-- begin DATA SHOWN --
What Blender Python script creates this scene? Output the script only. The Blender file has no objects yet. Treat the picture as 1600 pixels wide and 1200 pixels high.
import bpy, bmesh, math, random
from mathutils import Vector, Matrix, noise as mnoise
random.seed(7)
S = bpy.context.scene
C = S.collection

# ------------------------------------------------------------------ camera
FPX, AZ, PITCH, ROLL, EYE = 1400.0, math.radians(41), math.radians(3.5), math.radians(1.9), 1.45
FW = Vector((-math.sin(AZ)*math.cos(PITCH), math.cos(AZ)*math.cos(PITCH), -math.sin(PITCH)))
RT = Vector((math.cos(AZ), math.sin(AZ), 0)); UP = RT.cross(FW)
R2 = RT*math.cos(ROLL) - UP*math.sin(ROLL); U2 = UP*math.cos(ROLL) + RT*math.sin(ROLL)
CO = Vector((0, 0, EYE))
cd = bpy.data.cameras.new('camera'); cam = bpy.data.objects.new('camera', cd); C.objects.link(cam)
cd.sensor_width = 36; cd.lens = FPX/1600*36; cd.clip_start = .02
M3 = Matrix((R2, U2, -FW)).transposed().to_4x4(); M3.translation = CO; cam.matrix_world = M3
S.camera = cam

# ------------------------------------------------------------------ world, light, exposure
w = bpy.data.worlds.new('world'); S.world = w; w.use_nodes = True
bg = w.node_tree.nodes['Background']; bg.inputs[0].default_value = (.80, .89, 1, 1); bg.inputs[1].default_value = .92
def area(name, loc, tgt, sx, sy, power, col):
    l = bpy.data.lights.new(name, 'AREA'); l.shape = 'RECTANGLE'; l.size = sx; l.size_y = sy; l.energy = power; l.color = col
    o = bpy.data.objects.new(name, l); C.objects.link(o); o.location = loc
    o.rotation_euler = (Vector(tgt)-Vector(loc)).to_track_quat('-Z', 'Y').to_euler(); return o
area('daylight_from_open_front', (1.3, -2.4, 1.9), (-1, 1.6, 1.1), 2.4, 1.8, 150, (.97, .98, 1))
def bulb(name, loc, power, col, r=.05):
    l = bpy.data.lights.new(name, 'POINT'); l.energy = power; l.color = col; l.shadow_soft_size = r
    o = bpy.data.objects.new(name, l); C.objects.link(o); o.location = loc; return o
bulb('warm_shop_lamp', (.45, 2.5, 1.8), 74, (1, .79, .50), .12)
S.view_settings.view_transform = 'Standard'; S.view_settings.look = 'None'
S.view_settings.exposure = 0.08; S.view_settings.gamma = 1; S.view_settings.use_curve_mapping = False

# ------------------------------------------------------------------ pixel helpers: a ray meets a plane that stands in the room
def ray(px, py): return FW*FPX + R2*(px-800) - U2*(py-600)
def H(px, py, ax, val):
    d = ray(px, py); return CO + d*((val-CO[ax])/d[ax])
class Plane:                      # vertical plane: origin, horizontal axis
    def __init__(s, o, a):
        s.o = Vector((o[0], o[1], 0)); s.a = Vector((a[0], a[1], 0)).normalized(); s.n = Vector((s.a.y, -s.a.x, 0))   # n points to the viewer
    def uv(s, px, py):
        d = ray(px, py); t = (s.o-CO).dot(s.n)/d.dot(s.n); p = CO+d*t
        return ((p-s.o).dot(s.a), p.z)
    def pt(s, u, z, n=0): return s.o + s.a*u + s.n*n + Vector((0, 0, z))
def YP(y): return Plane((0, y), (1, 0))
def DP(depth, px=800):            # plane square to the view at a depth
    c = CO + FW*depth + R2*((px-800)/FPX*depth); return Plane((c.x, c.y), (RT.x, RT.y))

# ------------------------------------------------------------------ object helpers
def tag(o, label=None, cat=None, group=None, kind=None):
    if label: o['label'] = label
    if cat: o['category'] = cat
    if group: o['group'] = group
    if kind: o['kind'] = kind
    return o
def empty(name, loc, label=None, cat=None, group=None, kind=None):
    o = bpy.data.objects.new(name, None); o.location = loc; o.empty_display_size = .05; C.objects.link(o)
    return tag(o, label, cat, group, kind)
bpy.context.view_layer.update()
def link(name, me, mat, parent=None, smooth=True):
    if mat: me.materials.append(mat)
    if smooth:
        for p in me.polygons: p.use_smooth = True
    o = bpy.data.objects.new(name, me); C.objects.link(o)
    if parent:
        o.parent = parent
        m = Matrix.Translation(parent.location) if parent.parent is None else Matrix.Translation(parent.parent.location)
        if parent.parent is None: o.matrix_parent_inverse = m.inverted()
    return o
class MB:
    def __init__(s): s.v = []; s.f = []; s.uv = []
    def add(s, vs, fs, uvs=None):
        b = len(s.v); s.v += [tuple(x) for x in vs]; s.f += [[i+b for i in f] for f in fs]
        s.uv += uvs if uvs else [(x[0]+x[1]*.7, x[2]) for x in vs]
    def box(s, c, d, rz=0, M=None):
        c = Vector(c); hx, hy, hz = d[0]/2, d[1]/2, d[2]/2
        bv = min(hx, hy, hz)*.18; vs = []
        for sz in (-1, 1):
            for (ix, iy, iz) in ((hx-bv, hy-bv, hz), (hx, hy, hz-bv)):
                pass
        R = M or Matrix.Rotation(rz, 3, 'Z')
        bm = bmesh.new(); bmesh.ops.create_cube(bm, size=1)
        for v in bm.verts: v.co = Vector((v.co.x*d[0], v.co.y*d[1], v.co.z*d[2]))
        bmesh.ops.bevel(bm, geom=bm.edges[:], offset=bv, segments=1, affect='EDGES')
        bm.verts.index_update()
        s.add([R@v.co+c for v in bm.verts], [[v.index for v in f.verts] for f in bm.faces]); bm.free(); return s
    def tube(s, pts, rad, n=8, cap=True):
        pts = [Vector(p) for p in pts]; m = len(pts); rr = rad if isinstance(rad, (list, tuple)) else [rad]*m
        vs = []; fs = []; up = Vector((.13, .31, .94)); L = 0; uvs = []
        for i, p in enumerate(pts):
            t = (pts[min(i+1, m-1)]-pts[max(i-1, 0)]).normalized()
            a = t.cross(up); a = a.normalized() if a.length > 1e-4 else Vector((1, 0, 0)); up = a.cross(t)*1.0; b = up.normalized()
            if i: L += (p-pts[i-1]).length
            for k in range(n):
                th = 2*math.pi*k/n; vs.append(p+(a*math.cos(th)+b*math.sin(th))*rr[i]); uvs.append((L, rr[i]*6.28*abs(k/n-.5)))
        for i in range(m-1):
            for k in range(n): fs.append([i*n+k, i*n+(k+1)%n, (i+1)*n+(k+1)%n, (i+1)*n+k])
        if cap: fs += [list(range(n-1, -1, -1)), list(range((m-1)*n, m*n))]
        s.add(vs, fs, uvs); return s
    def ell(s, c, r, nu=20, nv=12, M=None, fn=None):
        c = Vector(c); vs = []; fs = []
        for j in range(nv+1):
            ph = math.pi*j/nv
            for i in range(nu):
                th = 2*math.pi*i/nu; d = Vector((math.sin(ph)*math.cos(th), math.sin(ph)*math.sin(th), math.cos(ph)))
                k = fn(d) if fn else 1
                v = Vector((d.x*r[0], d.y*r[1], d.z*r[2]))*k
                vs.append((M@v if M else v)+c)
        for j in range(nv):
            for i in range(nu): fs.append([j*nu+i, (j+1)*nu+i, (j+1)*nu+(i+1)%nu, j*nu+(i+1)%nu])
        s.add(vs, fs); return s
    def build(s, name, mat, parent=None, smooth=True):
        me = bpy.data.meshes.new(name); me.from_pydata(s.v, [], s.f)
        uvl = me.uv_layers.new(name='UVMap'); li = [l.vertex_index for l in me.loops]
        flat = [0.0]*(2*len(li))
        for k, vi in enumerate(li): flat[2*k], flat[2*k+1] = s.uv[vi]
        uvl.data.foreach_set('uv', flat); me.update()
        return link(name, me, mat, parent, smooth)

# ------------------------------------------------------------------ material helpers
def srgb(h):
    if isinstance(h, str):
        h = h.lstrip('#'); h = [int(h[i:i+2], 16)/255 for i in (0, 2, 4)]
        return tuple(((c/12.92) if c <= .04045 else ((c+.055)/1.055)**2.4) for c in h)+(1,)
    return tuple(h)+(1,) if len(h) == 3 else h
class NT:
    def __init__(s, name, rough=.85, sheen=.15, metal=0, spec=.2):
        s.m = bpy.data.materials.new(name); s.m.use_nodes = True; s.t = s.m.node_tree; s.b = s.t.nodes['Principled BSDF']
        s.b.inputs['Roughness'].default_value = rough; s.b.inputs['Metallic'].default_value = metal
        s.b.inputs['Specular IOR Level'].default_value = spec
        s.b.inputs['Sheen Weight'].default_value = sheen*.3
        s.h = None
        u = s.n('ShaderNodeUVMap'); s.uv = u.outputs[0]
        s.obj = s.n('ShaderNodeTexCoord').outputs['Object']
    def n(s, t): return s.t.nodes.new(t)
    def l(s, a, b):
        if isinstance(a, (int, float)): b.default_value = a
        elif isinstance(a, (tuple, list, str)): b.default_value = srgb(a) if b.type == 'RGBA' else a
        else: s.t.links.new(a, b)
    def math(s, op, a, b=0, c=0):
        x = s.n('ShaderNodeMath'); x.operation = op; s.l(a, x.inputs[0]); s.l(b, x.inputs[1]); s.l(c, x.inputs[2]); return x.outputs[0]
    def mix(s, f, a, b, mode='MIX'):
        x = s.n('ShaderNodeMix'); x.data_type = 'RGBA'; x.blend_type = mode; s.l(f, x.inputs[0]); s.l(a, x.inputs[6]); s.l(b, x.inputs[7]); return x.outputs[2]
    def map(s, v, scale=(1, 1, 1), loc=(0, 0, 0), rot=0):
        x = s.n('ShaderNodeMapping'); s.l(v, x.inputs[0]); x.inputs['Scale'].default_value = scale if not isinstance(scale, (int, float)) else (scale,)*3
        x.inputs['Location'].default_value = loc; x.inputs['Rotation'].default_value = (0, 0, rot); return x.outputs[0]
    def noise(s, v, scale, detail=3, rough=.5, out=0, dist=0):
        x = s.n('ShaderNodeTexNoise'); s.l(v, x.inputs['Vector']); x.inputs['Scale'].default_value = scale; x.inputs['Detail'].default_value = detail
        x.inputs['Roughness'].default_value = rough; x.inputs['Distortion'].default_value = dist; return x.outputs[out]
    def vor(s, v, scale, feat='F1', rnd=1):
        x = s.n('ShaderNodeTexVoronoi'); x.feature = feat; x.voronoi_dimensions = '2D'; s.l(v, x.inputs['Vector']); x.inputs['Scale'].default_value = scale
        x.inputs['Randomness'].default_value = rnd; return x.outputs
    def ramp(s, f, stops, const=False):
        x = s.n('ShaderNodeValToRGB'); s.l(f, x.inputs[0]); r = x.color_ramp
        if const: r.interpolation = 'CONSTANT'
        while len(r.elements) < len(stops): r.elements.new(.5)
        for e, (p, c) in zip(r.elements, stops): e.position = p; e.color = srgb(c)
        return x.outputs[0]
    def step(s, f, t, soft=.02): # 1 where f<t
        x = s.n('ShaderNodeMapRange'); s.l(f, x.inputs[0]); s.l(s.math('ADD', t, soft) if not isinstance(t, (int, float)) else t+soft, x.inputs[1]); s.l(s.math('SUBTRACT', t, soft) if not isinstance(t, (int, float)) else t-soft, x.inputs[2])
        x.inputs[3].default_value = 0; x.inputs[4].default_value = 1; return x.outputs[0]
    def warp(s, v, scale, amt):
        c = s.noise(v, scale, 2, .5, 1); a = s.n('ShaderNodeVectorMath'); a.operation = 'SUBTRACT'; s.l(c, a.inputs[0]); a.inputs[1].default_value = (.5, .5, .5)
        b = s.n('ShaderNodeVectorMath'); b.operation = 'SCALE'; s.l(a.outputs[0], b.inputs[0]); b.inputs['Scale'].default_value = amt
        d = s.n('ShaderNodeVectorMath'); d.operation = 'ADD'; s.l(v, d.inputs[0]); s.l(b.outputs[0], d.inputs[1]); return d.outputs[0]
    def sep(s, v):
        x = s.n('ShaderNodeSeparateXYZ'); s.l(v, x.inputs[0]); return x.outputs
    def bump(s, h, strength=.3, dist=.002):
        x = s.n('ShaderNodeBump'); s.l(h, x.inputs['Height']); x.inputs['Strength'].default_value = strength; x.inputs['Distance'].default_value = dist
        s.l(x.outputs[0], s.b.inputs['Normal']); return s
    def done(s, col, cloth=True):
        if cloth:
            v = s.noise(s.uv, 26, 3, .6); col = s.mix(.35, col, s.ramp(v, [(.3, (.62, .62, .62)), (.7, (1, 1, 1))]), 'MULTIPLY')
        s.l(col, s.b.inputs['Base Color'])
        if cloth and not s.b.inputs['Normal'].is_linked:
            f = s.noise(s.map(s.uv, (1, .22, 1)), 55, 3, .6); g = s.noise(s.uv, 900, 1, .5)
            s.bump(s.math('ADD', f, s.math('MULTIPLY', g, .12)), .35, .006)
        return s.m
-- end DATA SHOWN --
## TO BE DONE
Only the lines from the top of the data through the line that contains "C = S.collection" should be quoted, exactly as they stand.

## CORRECT ANSWER
What Blender Python script creates this scene? Output the script only. The Blender file has no objects yet. Treat the picture as 1600 pixels wide and 1200 pixels high.
import bpy, bmesh, math, random
from mathutils import Vector, Matrix, noise as mnoise
random.seed(7)
S = bpy.context.scene
C = S.collection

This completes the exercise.